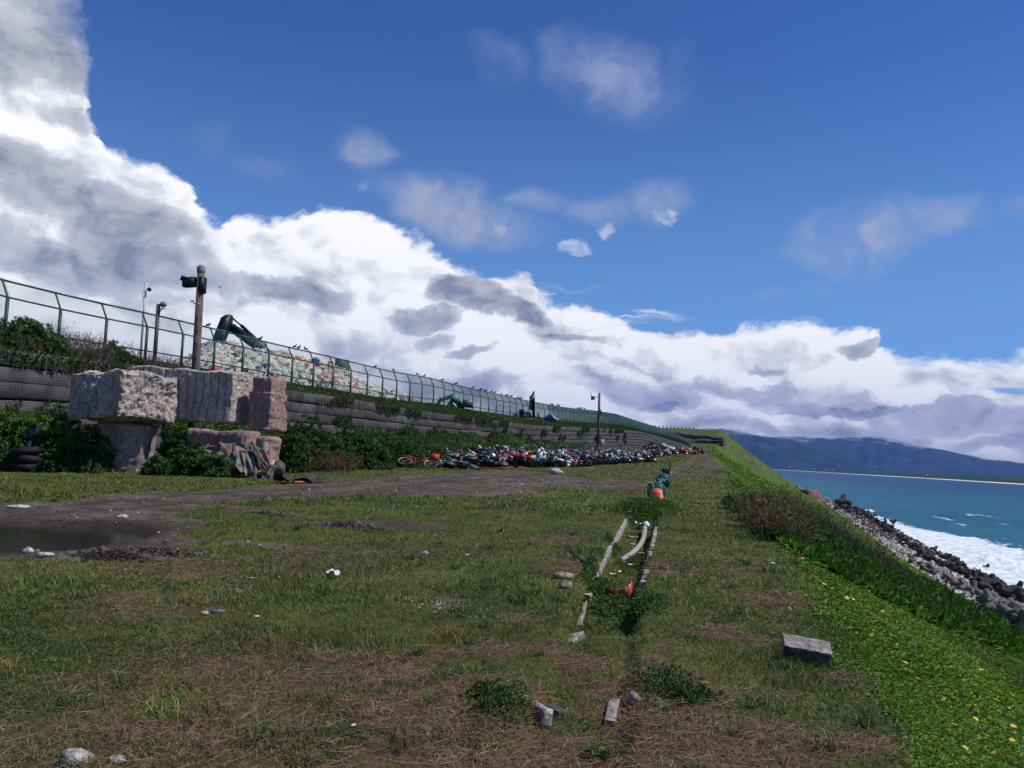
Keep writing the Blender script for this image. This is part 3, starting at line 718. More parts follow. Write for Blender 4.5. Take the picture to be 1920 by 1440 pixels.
mountain('mountains', [(1000, 868), (1150, 850), (1240, 826), (1300, 808), (1345, 806), (1400, 812), (1460, 822), (1530, 846), (1600, 868), (1650, 886)], 12800, 2600, 3.0)
mountain('far_mountains', [(1380, 830), (1440, 824), (1500, 824), (1560, 824), (1620, 822), (1660, 826), (1700, 834), (1760, 846), (1820, 857), (1880, 866), (1940, 874), (2050, 888), (2300, 905)], 17500, 5200, 12.0)

# ------------------------------------------------------------------ retaining wall of wrapped, netted earth bags
def wallmat(N):
    p = geopos(N); a = N.n('ShaderNodeAttribute', attribute_name='Col')
    n = N.noise(p, 1.1, 7, .65); n2 = N.noise(N.vm('MULTIPLY', p, (8, 8, 1.2)), 1.0, 5, .6)
    c = N.mix(N.ramp(n, .3, .7), (.034, .032, .037, 1), (.100, .090, .090, 1)); c = N.mix(1.0, c, a.outputs['Color'], blend='MULTIPLY')
    c = N.mix(N.m('MULTIPLY', N.ramp(n2, .55, .75), .45), c, (.12, .11, .095, 1))
    sp = N.n('ShaderNodeSeparateXYZ'); N.t.links.new(p, sp.inputs[0])
    gy = N.m('PINGPONG', N.m('MULTIPLY', sp.outputs[1], 7.0), .5); gz = N.m('PINGPONG', N.m('MULTIPLY', sp.outputs[2], 9.0), .5)
    g = N.m('MAXIMUM', N.ramp(gy, .36, .46), N.ramp(gz, .36, .46))
    c = N.mix(N.m('MULTIPLY', N.ramp(g, .3, .9), .5), c, N.mix(.5, c, (.19, .18, .19, 1)))
    return prin(N, c, .85, 0, .25, bump(N, N.m('ADD', n2, g), .7, .03))
WM = material('netted_wall', wallmat)
CH = 0.62
ys = []; y = float(WP[0, 1])
while y < WP[-1, 1]: ys.append(y); y += max(.16, .0045*max(y, 0)+.10)
ys = np.array(ys); wx_, wz_ = Wx(ys), Wz(ys)
tan = np.gradient(wx_, ys); nx = 1/np.sqrt(1+tan**2); ny = -tan/np.sqrt(1+tan**2)      # outward, towards the track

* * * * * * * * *

INSTRUCTIONS FOR THE TASK
Ignore the images and quote every line of the listing exactly.

SOLUTION BELOW
Keep writing the Blender script for this image. This is part 3, starting at line 718. More parts follow. Write for Blender 4.5. Take the picture to be 1920 by 1440 pixels.
mountain('mountains', [(1000, 868), (1150, 850), (1240, 826), (1300, 808), (1345, 806), (1400, 812), (1460, 822), (1530, 846), (1600, 868), (1650, 886)], 12800, 2600, 3.0)
mountain('far_mountains', [(1380, 830), (1440, 824), (1500, 824), (1560, 824), (1620, 822), (1660, 826), (1700, 834), (1760, 846), (1820, 857), (1880, 866), (1940, 874), (2050, 888), (2300, 905)], 17500, 5200, 12.0)

# ------------------------------------------------------------------ retaining wall of wrapped, netted earth bags
def wallmat(N):
    p = geopos(N); a = N.n('ShaderNodeAttribute', attribute_name='Col')
    n = N.noise(p, 1.1, 7, .65); n2 = N.noise(N.vm('MULTIPLY', p, (8, 8, 1.2)), 1.0, 5, .6)
    c = N.mix(N.ramp(n, .3, .7), (.034, .032, .037, 1), (.100, .090, .090, 1)); c = N.mix(1.0, c, a.outputs['Color'], blend='MULTIPLY')
    c = N.mix(N.m('MULTIPLY', N.ramp(n2, .55, .75), .45), c, (.12, .11, .095, 1))
    sp = N.n('ShaderNodeSeparateXYZ'); N.t.links.new(p, sp.inputs[0])
    gy = N.m('PINGPONG', N.m('MULTIPLY', sp.outputs[1], 7.0), .5); gz = N.m('PINGPONG', N.m('MULTIPLY', sp.outputs[2], 9.0), .5)
    g = N.m('MAXIMUM', N.ramp(gy, .36, .46), N.ramp(gz, .36, .46))
    c = N.mix(N.m('MULTIPLY', N.ramp(g, .3, .9), .5), c, N.mix(.5, c, (.19, .18, .19, 1)))
    return prin(N, c, .85, 0, .25, bump(N, N.m('ADD', n2, g), .7, .03))
WM = material('netted_wall', wallmat)
CH = 0.62
ys = []; y = float(WP[0, 1])
while y < WP[-1, 1]: ys.append(y); y += max(.16, .0045*max(y, 0)+.10)
ys = np.array(ys); wx_, wz_ = Wx(ys), Wz(ys)
tan = np.gradient(wx_, ys); nx = 1/np.sqrt(1+tan**2); ny = -tan/np.sqrt(1+tan**2)      # outward, towards the track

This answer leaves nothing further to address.